* _Work instructions_:
Copy all lines in which the word "Blender" can be found.

(3D scene scripts)
******************************
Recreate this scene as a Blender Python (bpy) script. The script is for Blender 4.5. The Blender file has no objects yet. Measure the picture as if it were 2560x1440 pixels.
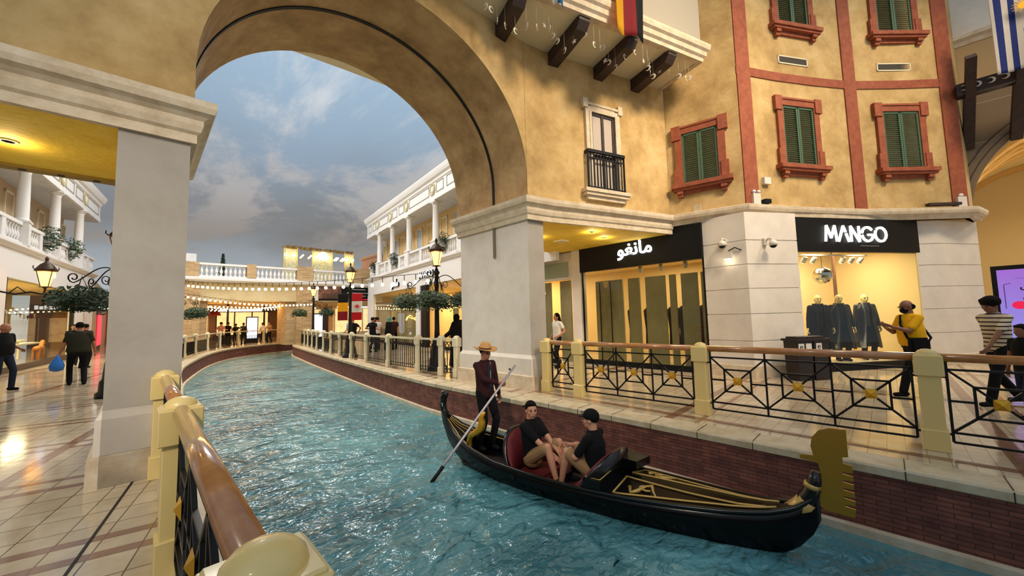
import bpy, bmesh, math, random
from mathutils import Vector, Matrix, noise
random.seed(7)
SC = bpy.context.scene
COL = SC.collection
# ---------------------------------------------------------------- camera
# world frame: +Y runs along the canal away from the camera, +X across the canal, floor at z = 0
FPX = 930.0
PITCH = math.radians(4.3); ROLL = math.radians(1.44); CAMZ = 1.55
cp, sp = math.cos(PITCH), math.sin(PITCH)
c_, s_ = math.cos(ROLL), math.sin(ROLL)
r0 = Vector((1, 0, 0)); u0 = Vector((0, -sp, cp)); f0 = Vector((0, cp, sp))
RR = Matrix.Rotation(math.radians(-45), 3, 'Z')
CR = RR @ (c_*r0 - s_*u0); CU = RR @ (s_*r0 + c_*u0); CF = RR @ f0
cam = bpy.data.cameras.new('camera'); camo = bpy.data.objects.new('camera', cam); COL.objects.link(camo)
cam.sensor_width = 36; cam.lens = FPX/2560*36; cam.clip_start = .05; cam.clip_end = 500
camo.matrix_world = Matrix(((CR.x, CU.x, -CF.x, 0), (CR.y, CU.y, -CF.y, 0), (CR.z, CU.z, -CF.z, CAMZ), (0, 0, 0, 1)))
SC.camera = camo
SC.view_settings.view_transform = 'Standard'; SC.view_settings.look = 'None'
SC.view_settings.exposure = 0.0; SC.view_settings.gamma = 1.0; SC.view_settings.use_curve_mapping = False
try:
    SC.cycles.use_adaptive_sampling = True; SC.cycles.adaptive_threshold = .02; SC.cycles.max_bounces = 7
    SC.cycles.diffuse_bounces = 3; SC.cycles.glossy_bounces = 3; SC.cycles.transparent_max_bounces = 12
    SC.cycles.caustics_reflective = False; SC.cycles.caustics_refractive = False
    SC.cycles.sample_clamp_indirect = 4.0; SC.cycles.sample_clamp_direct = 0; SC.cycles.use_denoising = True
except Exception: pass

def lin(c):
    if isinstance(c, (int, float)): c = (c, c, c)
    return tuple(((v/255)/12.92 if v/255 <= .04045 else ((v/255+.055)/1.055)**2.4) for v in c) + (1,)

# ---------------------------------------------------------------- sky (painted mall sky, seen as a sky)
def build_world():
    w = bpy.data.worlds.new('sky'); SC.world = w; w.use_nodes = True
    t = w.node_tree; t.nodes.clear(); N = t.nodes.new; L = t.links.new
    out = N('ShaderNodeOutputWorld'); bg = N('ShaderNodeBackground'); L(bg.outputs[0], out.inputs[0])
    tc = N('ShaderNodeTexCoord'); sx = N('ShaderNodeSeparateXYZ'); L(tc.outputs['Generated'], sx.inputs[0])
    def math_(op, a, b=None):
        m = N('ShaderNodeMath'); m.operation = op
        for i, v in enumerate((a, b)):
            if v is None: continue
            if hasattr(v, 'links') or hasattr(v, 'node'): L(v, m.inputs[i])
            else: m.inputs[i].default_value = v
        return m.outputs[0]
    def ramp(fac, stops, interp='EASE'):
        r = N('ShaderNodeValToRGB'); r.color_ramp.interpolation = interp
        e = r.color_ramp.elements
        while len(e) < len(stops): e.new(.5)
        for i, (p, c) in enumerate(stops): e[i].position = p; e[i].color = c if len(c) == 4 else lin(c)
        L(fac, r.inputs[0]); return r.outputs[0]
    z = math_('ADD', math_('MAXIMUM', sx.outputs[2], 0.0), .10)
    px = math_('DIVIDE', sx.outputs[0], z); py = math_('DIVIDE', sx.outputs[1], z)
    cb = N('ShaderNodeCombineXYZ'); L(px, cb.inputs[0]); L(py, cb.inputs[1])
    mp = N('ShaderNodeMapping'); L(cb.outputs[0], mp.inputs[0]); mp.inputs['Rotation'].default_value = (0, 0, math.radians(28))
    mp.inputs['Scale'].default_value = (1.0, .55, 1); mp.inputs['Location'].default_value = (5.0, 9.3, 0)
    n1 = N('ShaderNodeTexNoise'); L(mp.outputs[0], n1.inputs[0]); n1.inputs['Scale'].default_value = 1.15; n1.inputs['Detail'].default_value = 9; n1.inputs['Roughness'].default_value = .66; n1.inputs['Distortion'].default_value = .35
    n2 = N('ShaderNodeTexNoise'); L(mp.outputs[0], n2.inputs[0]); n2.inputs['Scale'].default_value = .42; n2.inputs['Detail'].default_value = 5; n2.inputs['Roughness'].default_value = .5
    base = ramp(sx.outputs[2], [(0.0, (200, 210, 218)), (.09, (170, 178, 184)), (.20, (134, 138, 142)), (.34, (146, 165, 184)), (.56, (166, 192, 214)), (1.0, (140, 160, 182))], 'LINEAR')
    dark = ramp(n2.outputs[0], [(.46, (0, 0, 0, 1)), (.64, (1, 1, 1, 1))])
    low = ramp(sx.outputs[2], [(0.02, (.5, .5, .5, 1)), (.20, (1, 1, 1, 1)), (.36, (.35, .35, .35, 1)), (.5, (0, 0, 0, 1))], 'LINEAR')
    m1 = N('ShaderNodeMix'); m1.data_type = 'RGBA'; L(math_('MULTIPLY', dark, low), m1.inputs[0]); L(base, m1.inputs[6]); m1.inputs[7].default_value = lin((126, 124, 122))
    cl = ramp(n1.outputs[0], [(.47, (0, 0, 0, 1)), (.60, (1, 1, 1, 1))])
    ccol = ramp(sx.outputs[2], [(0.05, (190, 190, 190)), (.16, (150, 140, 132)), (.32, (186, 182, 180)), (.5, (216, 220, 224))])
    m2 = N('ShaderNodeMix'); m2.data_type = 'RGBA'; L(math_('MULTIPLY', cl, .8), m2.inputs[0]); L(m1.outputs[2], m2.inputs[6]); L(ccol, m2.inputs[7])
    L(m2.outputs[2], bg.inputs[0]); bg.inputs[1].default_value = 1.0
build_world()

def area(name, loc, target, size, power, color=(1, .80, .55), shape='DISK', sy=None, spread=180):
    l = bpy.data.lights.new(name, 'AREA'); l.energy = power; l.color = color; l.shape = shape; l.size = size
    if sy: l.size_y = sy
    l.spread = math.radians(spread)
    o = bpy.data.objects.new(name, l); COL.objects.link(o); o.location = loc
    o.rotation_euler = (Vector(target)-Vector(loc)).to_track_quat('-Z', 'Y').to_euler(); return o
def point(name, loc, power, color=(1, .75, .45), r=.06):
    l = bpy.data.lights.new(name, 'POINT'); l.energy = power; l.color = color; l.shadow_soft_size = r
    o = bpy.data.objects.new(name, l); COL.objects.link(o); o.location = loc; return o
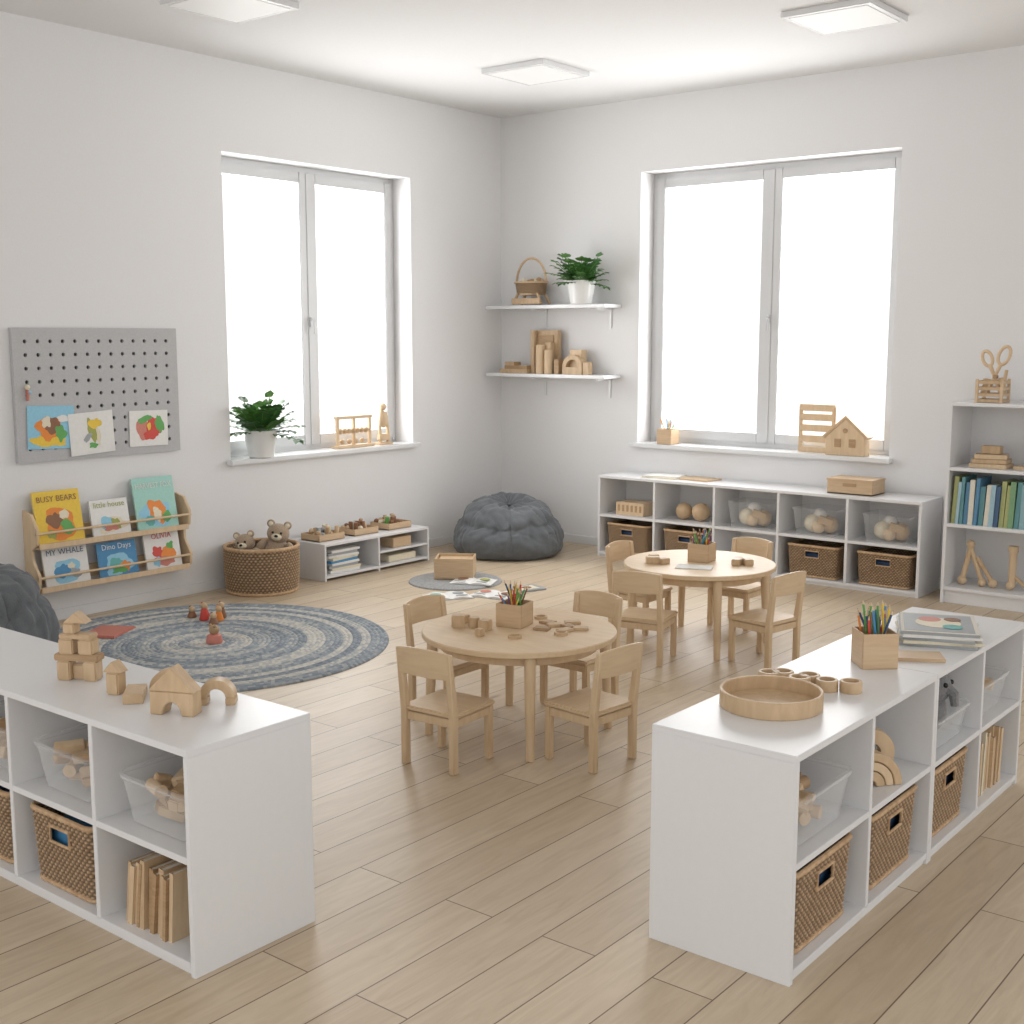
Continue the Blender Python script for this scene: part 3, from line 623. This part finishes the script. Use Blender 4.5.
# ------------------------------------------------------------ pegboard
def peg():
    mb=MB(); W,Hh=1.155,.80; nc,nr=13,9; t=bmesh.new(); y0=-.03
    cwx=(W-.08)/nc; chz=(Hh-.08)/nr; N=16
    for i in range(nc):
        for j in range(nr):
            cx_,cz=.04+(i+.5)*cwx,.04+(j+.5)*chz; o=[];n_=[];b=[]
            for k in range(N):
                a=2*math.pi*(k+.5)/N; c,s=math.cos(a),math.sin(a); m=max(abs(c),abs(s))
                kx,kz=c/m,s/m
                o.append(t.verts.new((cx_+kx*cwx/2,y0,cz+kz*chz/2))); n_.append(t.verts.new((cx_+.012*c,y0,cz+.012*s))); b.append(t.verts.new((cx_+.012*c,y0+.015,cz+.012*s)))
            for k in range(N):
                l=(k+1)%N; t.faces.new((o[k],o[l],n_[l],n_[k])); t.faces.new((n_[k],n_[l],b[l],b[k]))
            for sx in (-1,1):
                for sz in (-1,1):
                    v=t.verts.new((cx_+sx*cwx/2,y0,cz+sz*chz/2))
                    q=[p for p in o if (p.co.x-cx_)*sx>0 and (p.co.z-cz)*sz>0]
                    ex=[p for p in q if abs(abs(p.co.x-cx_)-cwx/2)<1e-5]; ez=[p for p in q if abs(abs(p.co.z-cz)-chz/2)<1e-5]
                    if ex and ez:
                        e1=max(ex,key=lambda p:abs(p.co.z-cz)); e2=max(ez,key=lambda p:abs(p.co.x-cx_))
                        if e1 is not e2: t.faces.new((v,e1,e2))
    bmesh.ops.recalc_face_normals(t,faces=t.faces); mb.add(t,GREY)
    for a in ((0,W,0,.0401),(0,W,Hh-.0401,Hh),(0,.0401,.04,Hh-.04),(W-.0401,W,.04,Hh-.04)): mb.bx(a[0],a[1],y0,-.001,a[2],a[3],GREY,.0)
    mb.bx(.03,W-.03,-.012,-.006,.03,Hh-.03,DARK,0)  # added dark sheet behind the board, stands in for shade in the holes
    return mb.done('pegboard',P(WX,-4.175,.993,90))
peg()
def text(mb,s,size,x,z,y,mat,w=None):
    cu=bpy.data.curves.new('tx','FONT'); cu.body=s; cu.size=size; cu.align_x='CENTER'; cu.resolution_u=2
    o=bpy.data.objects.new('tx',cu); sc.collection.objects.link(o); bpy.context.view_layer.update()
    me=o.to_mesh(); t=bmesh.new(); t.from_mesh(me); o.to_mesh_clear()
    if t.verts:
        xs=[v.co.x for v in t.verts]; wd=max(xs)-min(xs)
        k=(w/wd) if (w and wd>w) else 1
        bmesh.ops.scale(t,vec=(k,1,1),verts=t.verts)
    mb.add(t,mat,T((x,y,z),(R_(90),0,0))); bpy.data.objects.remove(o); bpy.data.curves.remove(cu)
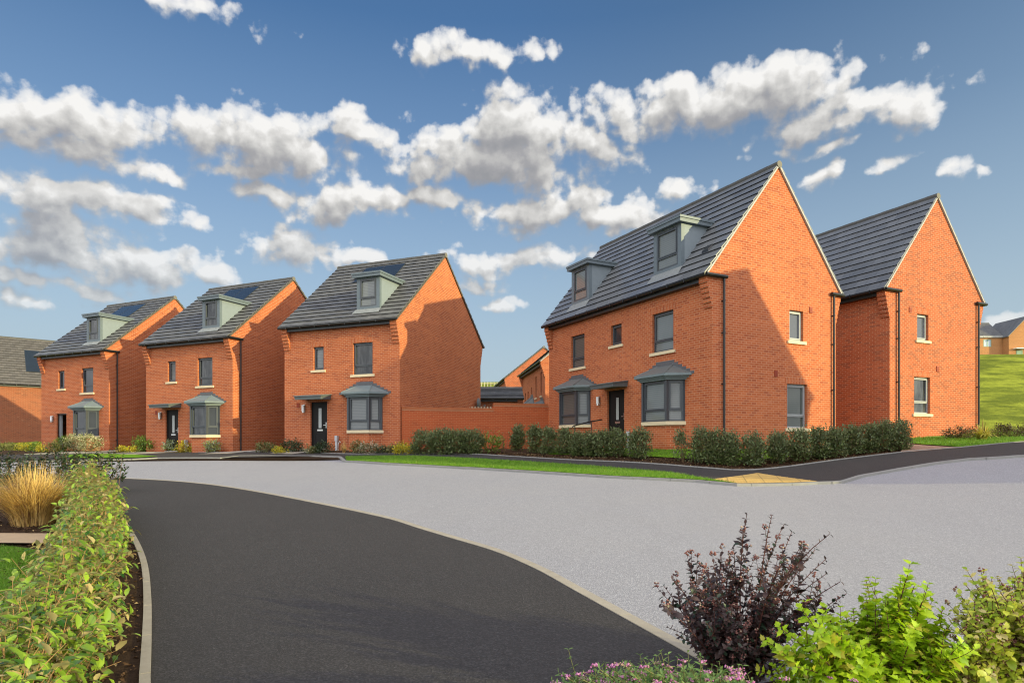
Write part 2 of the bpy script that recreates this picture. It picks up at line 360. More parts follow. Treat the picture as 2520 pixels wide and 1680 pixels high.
******************************
* _Task solution_:
Recreate this scene as a Blender Python (bpy) script. The script is for Blender 4.5. The Blender file has no objects yet. Measure the picture as if it were 2560x1440 pixels.
Continue the Blender Python script for this scene: part 3, from line 623. This part finishes the script. Use Blender 4.5.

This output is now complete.